Researchers involved in GEOTRACES include chemical oceanographers such as Cutter, marine geochemists, paleoceanographers, radiochemists, trace-metal chemists, and specialists in contaminants and computer modeling. Curtis Barnes, an ODU oceanography equipment specialist, is in charge of the GEOTRACES equipment based at the university.
Cutter, who has faculty appointments in the departments of Ocean, Earth and Atmospheric Sciences as well as Chemistry and Biochemistry, has published more than 50 articles in journals, including Nature and Science, and has received funding in excess of $5 million for his research. Much of his support has come from the NSF. He is a principal investigator in the NSF-funded Hall-Bonner Program for Minority Doctoral Scholars in Ocean Science.

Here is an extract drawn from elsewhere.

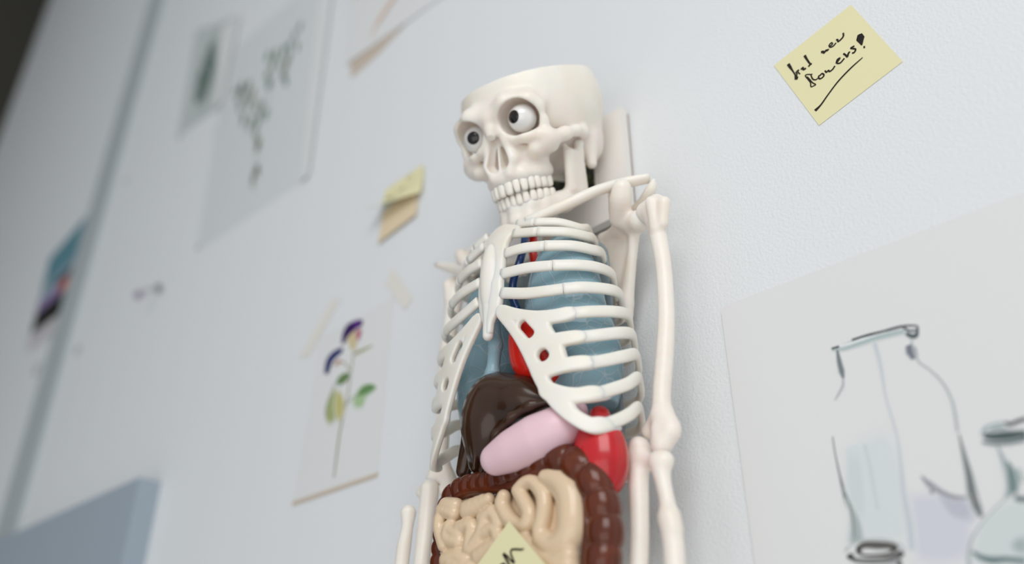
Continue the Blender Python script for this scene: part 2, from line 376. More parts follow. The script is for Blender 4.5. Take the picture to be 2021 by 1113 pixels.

In 2007, he was the recipient of ODU's annual Faculty Research Achievement Award "for his outstanding research over more than 20 years at Old Dominion and for his international reputation as a scholar and scientist." He has spent more than 500 days working aboard research vessels and was among an international team of scientists who participated in a 2005 trans-Arctic research expedition, gathering samples and data that will provide information about climate cycles through the ages and present-day global warming.
Richard Zimmerman, chair of the Department of Ocean, Earth and Atmospheric Sciences, says Cutter's distinguished career at ODU includes a range of achievements outside of research. "We are equally proud of his contributions to our undergraduate and graduate education programs, as well as his service to ODU and the larger community. Two of the numerous examples of his contributions in these areas include his pioneering development of our senior capstone course sequence that gives all our undergraduate majors a real research experience in their final year at ODU, and his leadership as coordinator of the Hall-Bonner Program for Minority Doctoral Scholars."